Every week before our bin was emptied in Cape Town people would rummage through it looking for glass, plastic or paper that they could sell for a few rand to a recycling depot.
So after a while, no matter how much you love the place, it starts to get to you. While the day-to-day life in South Africa was not all that different to that in Australia, the background violence, and the extra precautions you needed to take to ensure your safety, become a burden.
So we came back to Australia after two years, partly because our contracts were finished and partly because we wanted to. At first the comfort of family and familiar locations was a welcome relief, but it didn’t take long to see how we’d changed. And, perhaps more importantly, how our friends and family hadn’t.
Returning Home A Different Person
We’d seen and done things that they could hardly comprehend, like bribing our way out of a potentially nasty situation with a Mozambican policeman.
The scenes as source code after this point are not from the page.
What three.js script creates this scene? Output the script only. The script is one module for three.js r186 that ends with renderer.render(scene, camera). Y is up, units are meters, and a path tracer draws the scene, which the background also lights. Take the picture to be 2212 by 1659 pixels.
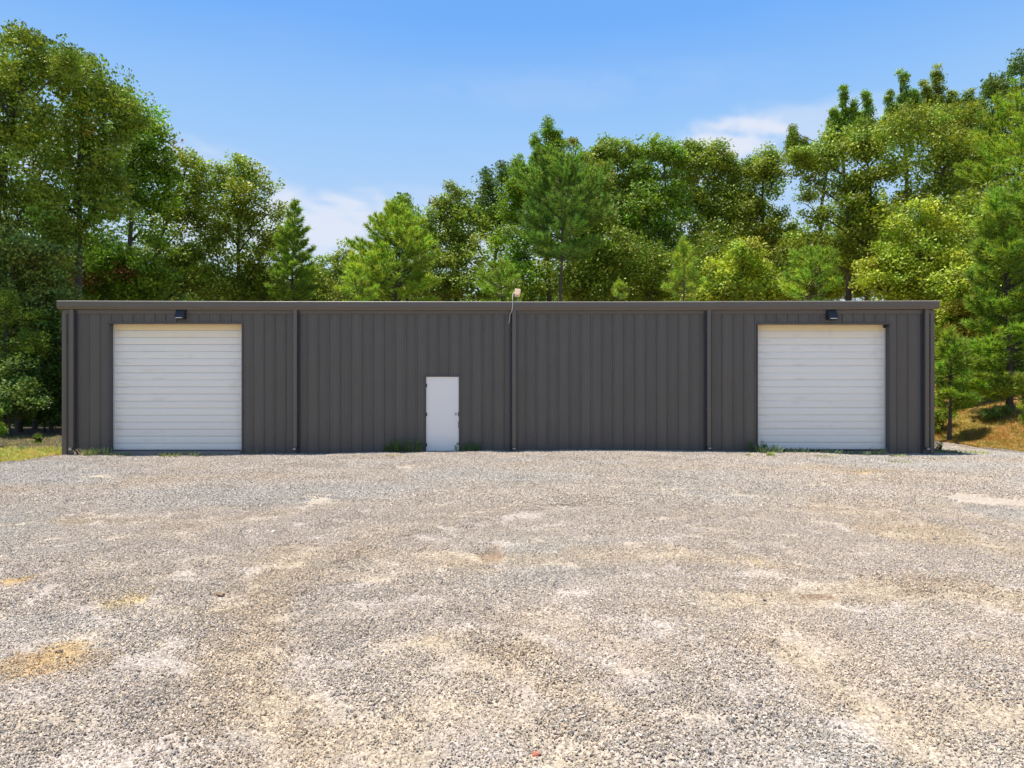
import * as THREE from 'three';
import { mergeGeometries, toCreasedNormals } from 'three/addons/utils/BufferGeometryUtils.js';
import { RoundedBoxGeometry } from 'three/addons/geometries/RoundedBoxGeometry.js';

// ------------------------------------------------------------------ camera, sky, sun, exposure
const D0 = 19.83, EYE = 1.9, F = 1535.3, CX = 1106, CY = 829.5;   // distance of the facade, eye height, focal length and centre in pixels of a 2212-wide view
const scene = new THREE.Scene();
const camera = new THREE.PerspectiveCamera(56.78, 4 / 3, 0.1, 1200);
camera.position.set(0, EYE, D0);
camera.lookAt(0, EYE, 0);
camera.updateMatrixWorld();
const renderer = new THREE.WebGLRenderer();
renderer.toneMapping = THREE.LinearToneMapping;
renderer.toneMappingExposure = 1.8;
renderer.shadowMap.enabled = true;

const SUN = new THREE.Vector3(-0.95, 4.3, -0.3).normalize();
const sun = new THREE.DirectionalLight(new THREE.Color(1.0, 0.93, 0.81), 5.0);
sun.position.copy(SUN).multiplyScalar(120);
sun.castShadow = true;
sun.shadow.mapSize.set(4096, 4096);
Object.assign(sun.shadow.camera, { left: -45, right: 45, top: 45, bottom: -45, near: 10, far: 260 });
scene.add(sun); scene.add(sun.target);

// ------------------------------------------------------------------ helpers
function rngOf(seed) { let a = seed >>> 0; return () => { a = (a + 0x6D2B79F5) | 0; let t = Math.imul(a ^ (a >>> 15), 1 | a); t = (t + Math.imul(t ^ (t >>> 7), 61 | t)) ^ t; return ((t ^ (t >>> 14)) >>> 0) / 4294967296; }; }
const LAT = new Float32Array(65536); { const r = rngOf(77); for (let i = 0; i < 65536; i++) LAT[i] = r(); }
function vn(x, y) {
  const xi = Math.floor(x), yi = Math.floor(y); let fx = x - xi, fy = y - yi; fx = fx * fx * (3 - 2 * fx); fy = fy * fy * (3 - 2 * fy);
  const x0 = xi & 255, x1 = (xi + 1) & 255, y0 = (yi & 255) << 8, y1 = ((yi + 1) & 255) << 8;
  const a = LAT[y0 | x0], b = LAT[y0 | x1], c = LAT[y1 | x0], d = LAT[y1 | x1];
  return a + (b - a) * fx + (c - a) * fy + (a - b - c + d) * fx * fy;
}
function fbm(x, y, n = 4) { let s = 0, a = 0.5, t = 0; for (let i = 0; i < n; i++) { s += a * vn(x, y); t += a; a *= 0.5; x = x * 2.03 + 17.1; y = y * 2.03 + 9.7; } return s / t; }
const clamp = (v, a = 0, b = 1) => Math.min(b, Math.max(a, v));
const lerp = (a, b, t) => a + (b - a) * t;
const sstep = (a, b, v) => { const t = clamp((v - a) / (b - a)); return t * t * (3 - 2 * t); };
const toS = (c) => (c <= 0.0031308 ? 12.92 * c : 1.055 * Math.pow(c, 1 / 2.4) - 0.055);
const V = (x, y, z) => new THREE.Vector3(x, y, z);
// a point seen at (px, py) of the 2212-wide view, at that distance
const at = (px, py, d) => V((px - CX) / F * d, EYE - (py - CY) / F * d, D0 - d);

const used = {};
const numbered = (n) => { const k = used[n] = (used[n] ?? -1) + 1; return k ? `${n}_${String(k).padStart(3, '0')}` : n; };
function shade(o) { o.traverse((m) => { if (m.isMesh) { m.castShadow = true; m.receiveShadow = true; } }); return o; }
function tag(o, label, category, group, kind) { o.userData = { ...o.userData, label, category }; if (group) o.userData.group = group; if (kind) o.userData.kind = kind; return o; }
function thing(name, label, category, pos = [0, 0, 0], group) { const g = new THREE.Group(); g.name = numbered(name); g.position.set(...pos); scene.add(g); return tag(g, label, category, group); }
function part(name, geo, mat, parent, label) { const m = new THREE.Mesh(geo, mat); m.name = name; m.castShadow = m.receiveShadow = true; if (label) m.userData.label = label; parent.add(m); return m; }
function struct(name, geo, mat, label, category = 'ground') { const m = new THREE.Mesh(geo, mat); m.name = name; m.castShadow = m.receiveShadow = true; scene.add(m); return tag(m, label, category, null, 'structure'); }
const box = (x0, x1, y0, y1, z0, z1) => new THREE.BoxGeometry(x1 - x0, y1 - y0, z1 - z0).translate((x0 + x1) / 2, (y0 + y1) / 2, (z0 + z1) / 2);
const rbox = (x0, x1, y0, y1, z0, z1, r = 0.004, s = 2) => new RoundedBoxGeometry(x1 - x0, y1 - y0, z1 - z0, s, r).translate((x0 + x1) / 2, (y0 + y1) / 2, (z0 + z1) / 2);
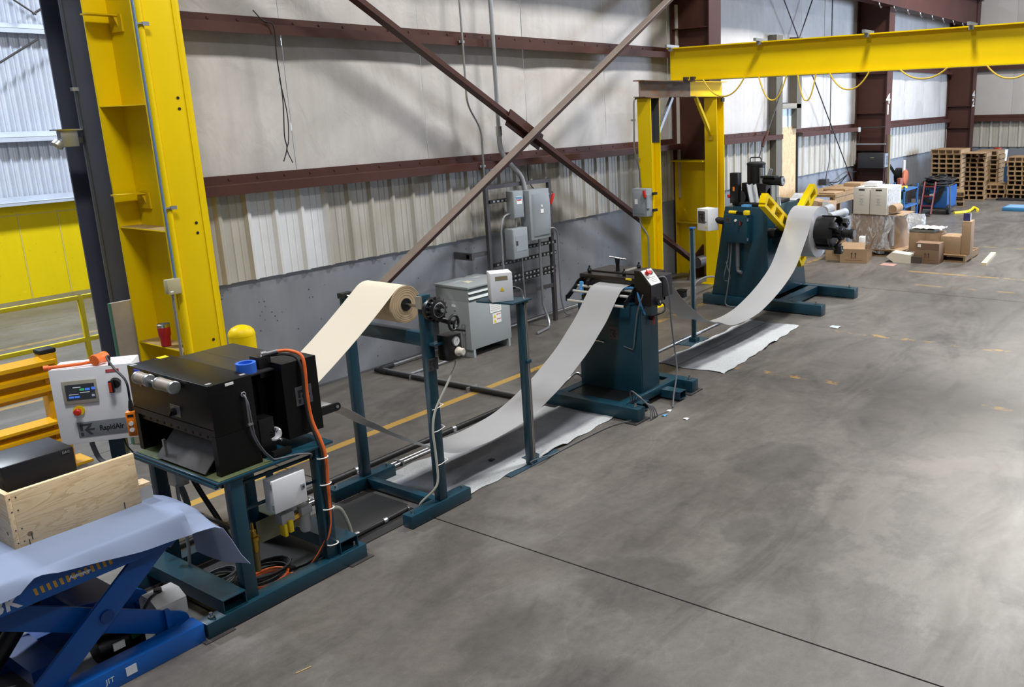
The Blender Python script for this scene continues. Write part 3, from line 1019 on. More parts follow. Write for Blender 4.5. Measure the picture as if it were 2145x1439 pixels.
mfm = mat('muffler_mesh', '#8F8479', 0.55, 0.3, 0.15, 40)
mc = mat('muffler_cap', '#A5A7A8', 0.35, 0.8)
m0 = MB()
for y0, y1 in ((5.385, 5.265), (5.145, 4.985)):
    mf = MB().cyl((2.45, y0, 1.408), (2.45, y1, 1.408), .036, n=20).build('muffler', mfm, pm)
    for y in (y0, y1):
        MB().lathe([(.037, -.01), (.039, -.006), (.039, .006), (.034, .012)], (2.45, y, 1.408), (0, 1 if y == y0 else -1, 0)).build('end_cap', mc, mf)
MB().cyl((2.45, 5.26, 1.405), (2.45, 5.15, 1.405), .012).cyl((2.45, 5.205, 1.405), (2.50, 5.205, 1.405), .014).build('tee_fitting', mc, pm)
sp = MB().box(2.496, 2.50, 5.055, 5.16, 1.195, 1.265).build('selector_plate', mat('plate_light_grey', '#6F7073', 0.4), pm)
MB().cyl((2.496, 5.11, 1.225), (2.475, 5.11, 1.225), .022).obox((2.468, 5.11, 1.225), (.008, 0, 0), (0, .008, .006), (0, -.016, .02)).build('selector_knob', BLACK, sp)
MB().cyl((2.497, 5.48, 1.335), (2.50, 5.48, 1.335), .013).build('worn_spot', mat('bare_metal_spot', '#8C6A5A', 0.6), pm)
MB().box(2.496, 2.50, 5.46, 5.53, 1.405, 1.428).build('blue_label', mat('label_blue', '#2352D8', 0.5), pm)
MB().box(2.60, 2.65, 4.706, 4.71, 1.415, 1.43).build('silver_sticker', PAPERW, pm)
MB().pipe_ring((2.70, 4.706, 1.337), (0, 1, 0), .013, .004).build('cable_grommet', GALV, pm)
rope([(2.70, 4.71, 1.337), (2.70, 4.685, 1.31), (2.698, 4.68, 1.2), (2.705, 4.68, 1.10), (2.74, 4.68, 1.0), (2.80, 4.675, .905), (2.86, 4.66, .89), (2.95, 4.64, .885), (3.05, 4.65, .85), (3.08, 4.7, .80)], .006, 'sensor_cable', mat('grey_cable', '#5C5F64', 0.5), pm)
rope([(2.70, 4.71, 1.33), (2.706, 4.68, 1.29), (2.71, 4.674, 1.17), (2.72, 4.674, 1.07), (2.76, 4.672, .97), (2.81, 4.67, .9)], .004, 'sensor_cable', mat('grey_cable', '#5C5F64', 0.5), pm)
MB().cbox((2.70, 4.675, 1.158), (.03, .012, .012)).build('cable_clip', GALV, pm)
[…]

I used to have a blind, insular patriotism that nowhere could be better than Australia, but I’d suddenly come to realise that Australia is bland, unexciting, non-diverse – dull, in a word.
I noticed that when people got together and started talking they’d talk about their cars, or the weather, or the latest gadget they’d bought. Nothing seemed to matter here like it did in South Africa, there were no big questions about whether it would be better to stay or emigrate, whether political instability in neighbouring countries would spill over the border, whether the country could recover from hundreds of years of institutionalised racism.
Australia seemed to be full of shallow, wasteful, arrogant people who neither knew how good they had it nor cared that other people didn’t have it so good. At the time I would have given anything to go back overseas.
But in time that feeling starts to recede, and you slip back into the Australian way of life. I’ve been back two years now, and my wife and I have happily settled into a new life in a new city. We’ve learnt how to accept and enjoy living back in Australia without forgetting the things we learnt in South Africa.
To that end, I changed careers when we got back, ditching the idea of forging a career in the mining industry. Instead I figured that if some of the poorest people in the world can still laugh and smile and enjoy life, then I didn’t need some high-flying career to make me happy.
My wife and I send money back to South Africa to certain AIDS charities there – in a country where statistics say that 50% of today’s teenagers will die of AIDS, they need every bit of help they can get.
I still miss the chaos: the kwaito music blaring from passing taxis, the street hawkers selling everything from fruit to ironing boards, the different accents that come from being a country with eleven official languages.
But these days I satisfy myself by protesting, in my own tiny little way, against the rigidity and orderliness of Australian life by crossing the street when the little red man is showing as often as possible. And the frowns I get from law-abiding Australians always make me remember the good things about South Africa.